Ehrlich appeals for slots

March 31, 2004|by LAURA ERNDE

ANNAPOLIS - With less than two weeks to go in the legislative session, Gov. Robert Ehrlich on Tuesday implored a House panel to approve slot machines to prevent drastic cuts to health and human service programs next year and to save Maryland's horse racing industry.

With Maryland facing a projected budget gap of $800 million next year, the state "desperately needs a new funding source," Budget Secretary James "Chip" DiPaula told the House Ways and Means Committee.

Ehrlich promised to make education spending increases mandated by the Thornton plan that the legislature passed two years ago.

Since health and human services make up much of the rest of the state budget, those are the areas that likely would be cut next year if slot machines aren't approved, he said.


The Ways and Means Committee could approve a slots bill later this week, but it's likely to differ from the slots bill the Senate passed last month.

Committee Chairwoman Sheila E. Hixson said slots must be combined with tax increases to solve the state's long-term budget woes.

"We see slots and revenues as a compromise situation," said Hixson, D-Montgomery.

The House has approved a $670 million tax package that would increase the sales tax from 5 percent to 6 percent and impose a five-year income tax surcharge on high earners.

If the House also passes slots, the tax and slots issues would be hashed out by 10 lawmakers in a conference committee in the waning days of the session, which ends April 12.

If the conference committee cannot agree, the legislature would pass the fiscal 2005 budget, which is balanced, putting off dealing with the state's problems for another year.

"Without taxes and without slots, there is a huge hole," said Del.

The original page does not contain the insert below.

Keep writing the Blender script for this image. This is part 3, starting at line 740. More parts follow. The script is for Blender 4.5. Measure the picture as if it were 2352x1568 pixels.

Robert A. McKee, R-Washington, who is on the Ways and Means Committee.

McKee said he believes slots have a better shot at passing than the tax package, which passed the House by a slim margin.

Del. LeRoy E. Myers Jr., R-Allegany/Washington, also a member of the committee, said he will vote against slots, in part because of the social costs, which were illustrated last week when Washington County's former tourism director admitted in court to a gambling problem.

Ben Hart pleaded guilty to stealing more than $15,000 from the Hagerstown-Washington County Convention and Visitors Bureau.

Other members of the committee questioned whether revenue from slots would be enough to pay for the $1.3 billion Thornton plan.

It is estimated that slots would bring in about $800 million a year when all 15,500 machines in the Senate plan were up and running.

DiPaula said spending cuts have freed up $500 million for the plan and slots would constitute 97 percent of the remaining commitment.

Earlier in the day, pro-slots forces rallied outside the State House carrying signs saying "Yes! Slots. No! New Taxes."

Ehrlich stressed the need to have a slots plan that helps the horse racing industry just as slots have boosted that industry in West Virginia and Delaware. "We're here today because there is no tomorrow," he said.